Verse novels tend to be first person and personal, making them uniquely accessible to younger readers. They are often “very direct, almost like someone is talking in your ear, someone is pouring their heart out to you, and kids relate to that,” says author Betty Culley, whose book The Name She Gave Me follows an adoptee finding her birth mother.

They are also expansive in whose voices and lives are featured in a story. “With students who are first generation or immigrants themselves, sometimes it makes them feel less alone because they can identify with some of the experiences of the characters,” says Bello, the middle school teacher. Many cultures had long literary traditions before the popularization of the prose novel in 19th-century Europe. While the first identified novel, or fictional work in prose, is an 11th-century Japanese work, The Tale of Genji, most global cultures historically focused on poetry and drama.

The connection to spoken word and oral storytelling resonated with the Latinae and Black San Diego high school students in the classroom of Andreana McCall, now an English professor at Mount San Antonio College. “Students from historically marginalized communities—Black, brown, Asian—have oral traditions. They are familiar with tias and tios telling stories at community and familial events. When they are exposed to a writing form that mimics that, then they are at home.” McCall would preface reading of The Poet X, about a high school student who finds a home in the school’s slam poetry club, with videos of the author sharing spoken-word poems, which grabbed her students’ interest immediately. 

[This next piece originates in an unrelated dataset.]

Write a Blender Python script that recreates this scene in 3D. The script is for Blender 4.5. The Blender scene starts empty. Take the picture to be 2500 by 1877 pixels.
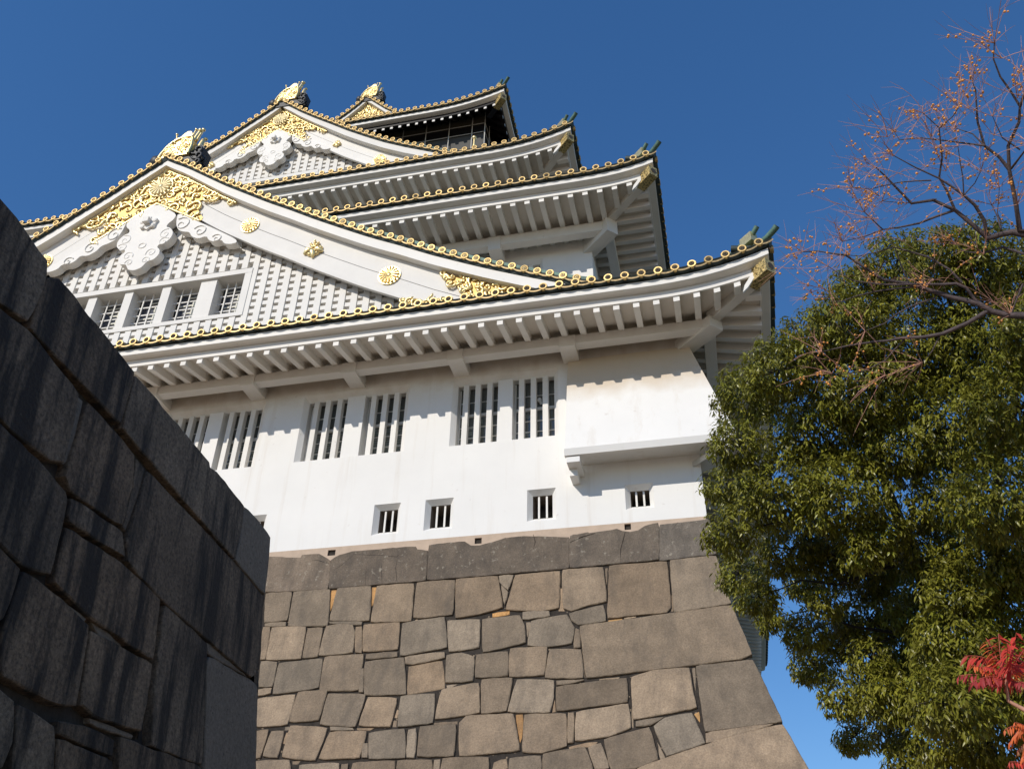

Verse Novels in the Classroom

As I spoke with teachers about the verse novel format and its impact on middle and high school readers, they shared many creative strategies for teaching these books in class. Here are four standout approaches. 

Create book clubs: Students can pick from a selection of verse novels to form book clubs and then discuss and analyze literary elements in whole-class lessons. Schuyler Hunt’s ninth graders choose from Long Way Down, The Poet X, and Dean Atta’s The Black Flamingo for an end-of-year unit where they examine the author’s use of language (and their own language growth) through a full-class Socratic seminar and a portfolio. In Matthew Kloosterman’s middle-school classroom in Shenzhen, China, students form book clubs that support a shared theme. “Students can take a stance as a book club on whether their verse novel connects or does not to the theme, with justification provided,” he says.

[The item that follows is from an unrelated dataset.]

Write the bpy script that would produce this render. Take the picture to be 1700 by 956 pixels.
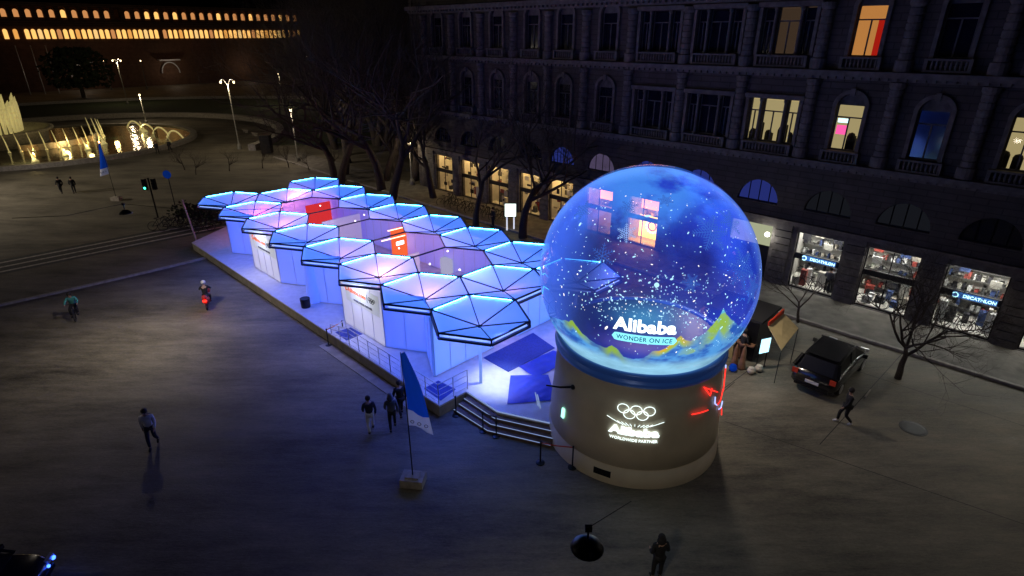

Dive into literary analysis: Verse novels can be accessible as whole-class reads, focusing on analysis of poetic and narrative elements, from metaphor and simile to characterization and conflict. Students can analyze a poem or page during one class. Bloomington’s Thornton adjusts his figurative language lessons to incorporate examples from Long Way Down, and students write their own couplets in response, highlighting a literary element.

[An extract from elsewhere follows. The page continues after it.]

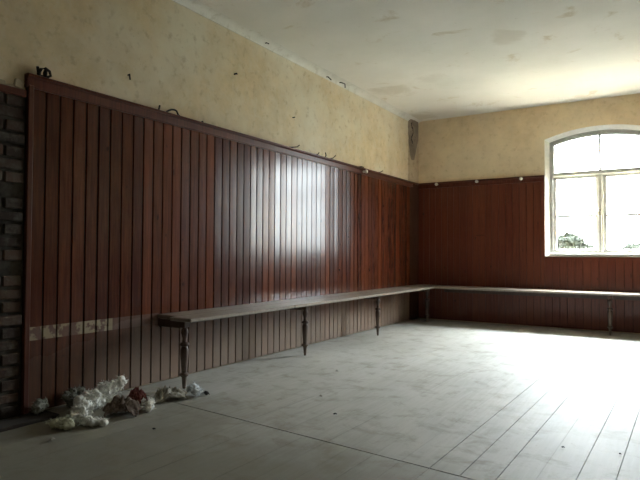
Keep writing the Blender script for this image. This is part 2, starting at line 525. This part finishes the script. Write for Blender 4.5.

Explore themes and background knowledge: Most verse novels make a point to engage with larger social issues. While reading Reynolds’s Long Way Down, Thornton’s 11th graders in Indiana focus on the idea of rules and which ones are productive, culminating in an impassioned debate about the book’s open-ended conclusion. Rebecca Decker’s students read the same book for a unit on juvenile justice. Kloosterman’s middle-grade students in China compare themes of truth, history, and individual freedom in Long Way Down and The Outsiders.

Independent reading and multimedia responses: Students can pick a verse novel from a classroom library or from a curated selection of verse novels for independent reading, and then highlight favorite quotes on a classroom quote wall or via multimedia projects such as music videos, written poetry, or spoken-word poetry. McCall’s students’ final project, for example, was a short video montage that featured their own poem in the style of Acevedo with accompanying music and photographs.